Tuesday, April 8, 2008

The Canon of Clouds

By Rich Wellner

The emergence of cloud computing as a resource on the grid has led to a huge resurgence in interest in utility computing. Looking at the history of utility computing allows us to identify three canonical interaction models that also apply to cloud computing.



  • Metascheduling
  • Virtual machines
  • Application virtualization


Metascheduling



Initial cloud offerings like Amazon Elastic Compute Cloud created the nomenclature around clouds. Going back before the term "cloud" was coined we see a similar offering from Sun with their utility computing offering. In both cases users submit work to the service and eventually get results returned. How the request gets prioritized, provisioned and executed is at the discretion of the service provider. In many ways this is similar to how a typical cluster works. A user selects a cluster, submits a job and waits for a response. What node is used to execute his request is largely out of his control. While acknowledging there are substantial difference between a cluster and a cloud, another similarity reveals itself when thinking about how users interact with compute resources in companies that operate multiple clusters.



As companies began adding additional clusters, users quickly demanded a facility to submit their jobs to a high level service that would manage the interactions with all the clusters that were available. Most users didn't want to have to themselves use multiple monitoring tools to access multiple clusters and use the information gathered to make a decision about where to submit their job. What they wanted was a single interface to submit jobs to and a service that would make policy based decisions about which cluster to ultimately submit the request.



The situation today is similar. Multiple cloud and utility computing vendors exist and users don't want to spend their time gathering information about the state of each in order to decide where to submit their jobs. Further, administrators and managers need to be able to enforce policy. There are several reasons for requiring this behavior, but probably the easiest to explain is that there are costs associated with resource usage at the cloud vendors and organizations require control over how that money is spent.



The answer to all these needs is to place a metascheduler between the users and the various resources. Users can then use a single interface for all their jobs regardless of where they are ultimately going to be executed.



[A metascheduler] enables large-scale, reliable and efficient sharing of computing resources (clusters, computing farms, servers, supercomputers…), managed by different LRM (Local Resource Management) systems, such as PBS, SGE, LSF, Condor…, within a single organization (enterprise grid) or scattered across several administrative domains (partner or supply-chain grid). -- GridWay


Virtual machines



Clouds are only as useful as the software running in them. Therefore, the next important interaction model is that between users and virtual machines.



Users often need very specific software stacks. This includes the application they are running, support libraries and, in some instances, specific versions of operating systems. Analysts are saying that there are now at least 35 companies addressing the needs of users in managing these interactions. This includes software to implement the enactment layer, manage images, policy engines, user portals and analytics functions.

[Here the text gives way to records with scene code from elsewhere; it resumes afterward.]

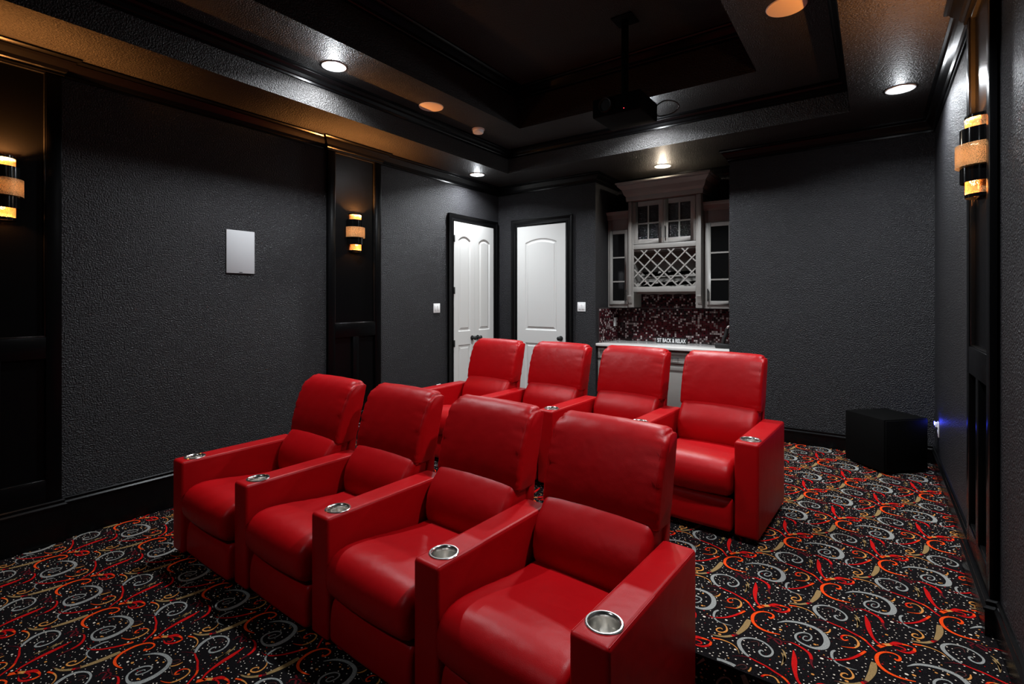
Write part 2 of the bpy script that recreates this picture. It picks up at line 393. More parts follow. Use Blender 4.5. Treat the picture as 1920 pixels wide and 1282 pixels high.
# ------------------------------------------------------------------ doors
def arch_pts(x0, x1, z0, zs, rise, n=14):
    """rectangle with a segmental arched top"""
    pts = [(x0, z0), (x1, z0)]
    for k in range(n+1):
        t = k/n; pts.append((x1+(x0-x1)*t, zs+rise*sin(pi*t)**.8 if 0 < t < 1 else zs))
    return pts
def inset_pts(p, d):
    n = len(p); out = []
    for i in range(n):
        a, b_, c = Vector(p[i-1]), Vector(p[i]), Vector(p[(i+1) % n])
        d1, d2 = (b_-a).normalized(), (c-b_).normalized(); n1, n2 = Vector((-d1.y, d1.x)), Vector((-d2.y, d2.x))
        m_ = (n1+n2)/(1+n1.dot(n2)) if n1.dot(n2) > -.9 else n1
        out.append((b_.x+m_.x*d, b_.y+m_.y*d))
    return out
def door_leaf(parent, wd, ht, stile):
    """leaf in local coords: u along width from 0, front towards -v, w up"""
    leaf = bmesh.new()
    zt, zm0, zm1, zb_ = ht-.235, 1.045, .865, .20
    p1 = arch_pts(stile, wd-stile, zm0, zt, .055); p2 = [(stile, zb_), (wd-stile, zb_), (wd-stile, zm1), (stile, zm1)]
    F0, BK = -.024, .0
    # face sheet around the panel openings, filled as frames
    def strip(pa, pb, y1, y2):
        n = len(pa)
        A = [leaf.verts.new((q[0], y1, q[1])) for q in pa]; Bq = [leaf.verts.new((q[0], y2, q[1])) for q in pb]
        for i in range(n): leaf.faces.new((A[i], A[(i+1) % n], Bq[(i+1) % n], Bq[i]))
    box(leaf, 0, stile, F0, BK, 0, ht); box(leaf, wd-stile, wd, F0, BK, 0, ht)
    box(leaf, stile, wd-stile, F0, BK, 0, zb_); box(leaf, stile, wd-stile, F0, BK, zm1, zm0)
    top = [(stile, ht), (stile, zt)]+[q for q in p1[2:]][::-1][1:-1]+[(wd-stile, zt), (wd-stile, ht)]
    prism(leaf, top, 'y', F0, BK)
    L = obj('door_leaf', leaf, 'white_door', parent)
    for p in (p1, p2):
        pn = bmesh.new()
        i1, i2, i3 = inset_pts(p, .016), inset_pts(p, .030), inset_pts(p, .050)
        n = len(p)
        rings = [[pn.verts.new((q[0], y, q[1])) for q in P_] for P_, y in ((p, F0), (i1, F0+.011), (i2, F0+.011), (i3, F0+.002))]
        for A, Bq in zip(rings, rings[1:]):
            for i in range(n): pn.faces.new((A[i], A[(i+1) % n], Bq[(i+1) % n], Bq[i]))
        pn.faces.new(rings[-1])
        obj('door_panel', pn, 'white_door', L)
    return L
def knob(parent, u, z, name='door_knob'):
    bm = bmesh.new()
    prof = [(0, 0), (.033, 0), (.033, -.006), (.013, -.010), (.011, -.035), (.024, -.042), (.030, -.053), (.028, -.066), (.018, -.074), (0, -.076)]
    lathe(bm, prof, 24, (u, -.024, z), axis='y')
    return obj(name, bm, 'black_plastic', parent, smooth=True)
def casing(parent, wd, ht, cw=.098, legs=(1, 1)):
    bm = bmesh.new()
    def cas(path):
        prof = [(0, 0), (0, -.020), (.020, -.026), (.030, -.022), (.055, -.022), (.070, -.030), (.090, -.034), (cw, -.034), (cw, 0)]
        # sweep in the x-z plane
        N = len(path); rings = []
        for i in range(N):
            p = Vector(path[i]); ns = []
            if i: d = (p-Vector(path[i-1])).normalized(); ns.append(Vector((-d.y, d.x)))
            if i < N-1: d = (Vector(path[i+1])-p).normalized(); ns.append(Vector((-d.y, d.x)))
            n = ns[0] if len(ns) == 1 else (ns[0]+ns[1])/(1+ns[0].dot(ns[1]))
            rings.append([bm.verts.new((p.x+o*n.x, v, p.y+o*n.y)) for o, v in prof])
        for i in range(N-1):
            for k in range(len(prof)):
                k2 = (k+1) % len(prof); bm.faces.new((rings[i][k], rings[i][k2], rings[i+1][k2], rings[i+1][k]))
        bm.faces.new(rings[0]); bm.faces.new(rings[-1])
    g = .006
    cas([(-g, 0), (-g, ht+g), (wd+g, ht+g), (wd+g, 0)])
    return obj('door_casing', bm, 'trim_black', parent)
# door_1: pair of narrow leaves on the left wall; local x runs along +Y, front (-y local) faces +X -> rotate +90
d1 = empty('door_1', (XL, 4.915, ZP), radians(90)); tag(d1, 'pair of narrow white arched-panel doors on the left wall', None, kind='structure')
LH = 2.503
for k, u in enumerate((0.0, .4235)):
    e = empty('door_half', (u, 0, .008)); e.parent = d1
    L = door_leaf(e, .4205, LH, .085)
knob(d1, .365, .955); knob(d1, .482, .955)
casing(d1, .844, LH+.008, .094)
for z in (.90, 1.60, 2.285):
    obj('hinge', B(-.012, .012, -.034, -.022, z-.045, z+.045), 'black_plastic', d1, bevel=.002)
d2 = empty('door_2', (-4.142, YB, ZP)); tag(d2, 'single white arched-panel door on the back wall', None, kind='structure')
e = empty('door_half', (0, 0, .008)); e.parent = d2
door_leaf(e, .788, LH, .135); knob(d2, .720, .955); casing(d2, .788, LH+.008, .100)

# ------------------------------------------------------------------ recliners
def loft_cushion(prof, wd, r=.03, nx=18, np_=56, crown=0.0, wrinkle=0.0, seed=0, ends=5):
    """closed (y,z) profile extruded across x, edges rolled in by r, sides domed"""
    P = catmull(prof, np_, closed=True); n = len(P)
    area = sum(P[i-1][0]*P[i][1]-P[i][0]*P[i-1][1] for i in range(n))
    sg = 1 if area > 0 else -1
    N = []
    for i in range(n):
        a, c = P[i-1], P[(i+1) % n]; dx, dy = c[0]-a[0], c[1]-a[1]; q = math.hypot(dx, dy) or 1
        N.append((dy/q*sg, -dx/q*sg))
    xs = []
    for k in range(ends): xs.append((-wd/2+r*(1-cos(k/ends*pi/2)), r*(1-sin(k/ends*pi/2))))
    m_ = nx
    for k in range(m_+1): xs.append((-wd/2+r+(wd-2*r)*k/m_, 0))
    xs += [(-x, i_) for x, i_ in xs[:ends][::-1]]
    rg = random.Random(seed); ph = [rg.uniform(0, 6.28) for _ in range(8)]
    bm = bmesh.new(); rings = []
    for x, ins in xs:
        t = x/(wd/2); R_ = []
        for i in range(n):
            o = -ins+crown*(1-t*t)
            if wrinkle:
                s = i/n*2*pi; e_ = max(0, abs(t)-.55)/.45
                o += wrinkle*e_*e_*(1-.6*(e_ > .98))*(sin(23*s+ph[0]+3*t)+.7*sin(37*s+ph[1])+.5*sin(11*s+ph[2]))
                o += wrinkle*.35*(sin(5*s+7*t+ph[3])*sin(6*t+ph[4]))
            R_.append(bm.verts.new((x, P[i][0]+N[i][0]*o, P[i][1]+N[i][1]*o)))
        rings.append(R_)
    for A, Bq in zip(rings, rings[1:]):
        for i in range(n): bm.faces.new((A[i], A[(i+1) % n], Bq[(i+1) % n], Bq[i]))
    bm.faces.new(rings[0]); bm.faces.new(rings[-1][::-1])
    return bm, P, N
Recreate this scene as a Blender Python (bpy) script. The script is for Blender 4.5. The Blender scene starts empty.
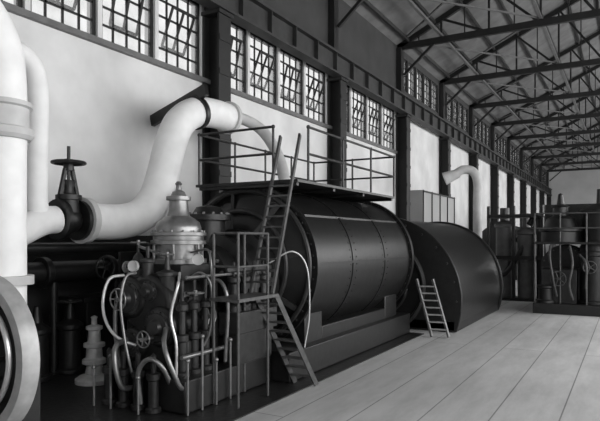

One of the questions yet to be answered in the cloud community is how to allow users to make use of several clouds on a day to day basis. As this market continues to mature, look for many of the same challenges (e.g. security, common APIs, WAN latencies) that the grid community has been tackling for over a decade to become increasingly important to cloud users.



Application virtualization



In the context of clouds, application virtualization gains significant power by being able to add or remove instances of applications on demand. This is currently being done in the context of data center management using proprietary tools. Clouds present a cool new opportunity to do the balancing act on a regional basis. As more clouds are built and standard interfaces made available, users will be able to load balance to multiple clouds operating in different countries or cities as demand grows and shrinks.



These three models represent established, powerful interaction modes that are being used in production in a variety of settings today. It will be interesting over the next year to see which cloud operators adopt which models and how many lessons they take from existing non-cloud implementation versus trying to reinvent the wheel in a new way.